Hacker News new | ask | show | jobs
by mattpallissard 1431 days ago
More documentation was available at your fingertips because it wasn't assumed that you had an internet connection and search engine always at your disposal. Also heading into a datacenter to physically plug in a crash cart without a laptop was fairly normal.

I've been remote for years and tend to live in rural areas with spotty connections. I also travel frequently. I can usually stack up a week or two's worth of offline work just in case connections are terrible. Some of it's documentation and writing. But a lot of it is technical stuff or mock ups. Maybe I can't take a task all the way to completion without ci/cd or additional documentation, but I can keep making progress at least.

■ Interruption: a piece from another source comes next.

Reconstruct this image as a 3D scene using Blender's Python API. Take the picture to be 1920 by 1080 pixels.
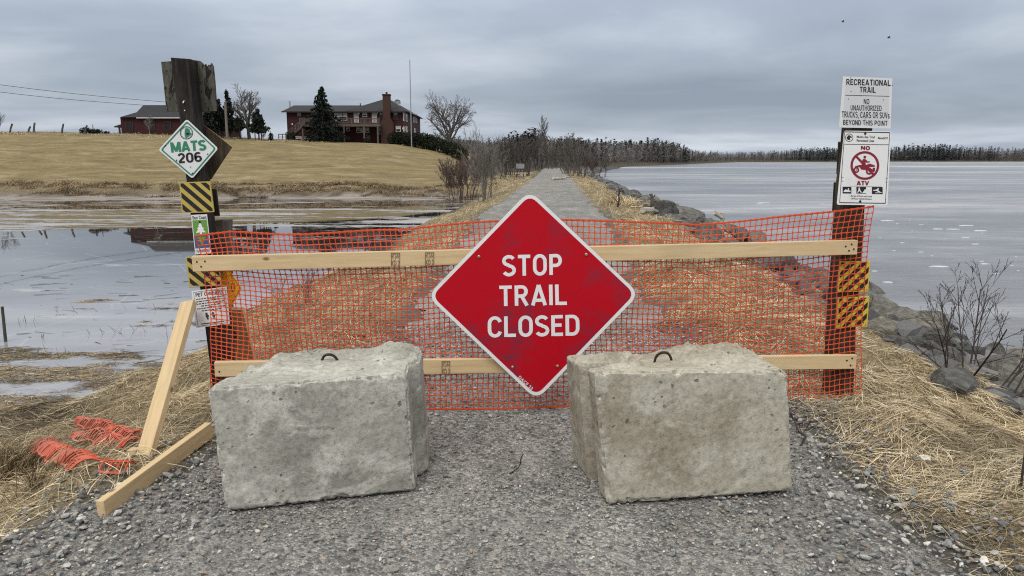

    * I download documentation sites for offline use with wget
    * I set up virtual environments, containers, and dependencies prior to going offline.
    * Abstract away any libraries that I might need to add or look up the semantics of.  Handwaving over the details.
    * If there's a dependency that I might have to patch, or upstream code I might have to read, I typically vendor things with submodules locally
    * run local instances of infrastructure for testing integrations or tools that expect you to be online all the time such as; config management tools, helm charts, docker repos, secrets management.
    * have testing plans that don't require online validation
        * for code, unit tests
        * for IaC stuff, templating it out and diffing or manually eye-balling
    * keep the logic of ci/cd pipelines in code or scripts instead of platform specific configuration files (within reason)
It doesn't have to be a technical solution. Explicitly planning out your work days to the minutia and accounting for all the tools you'll need will get you pretty far.

Now planning around times in-between access to power is an entirely different game.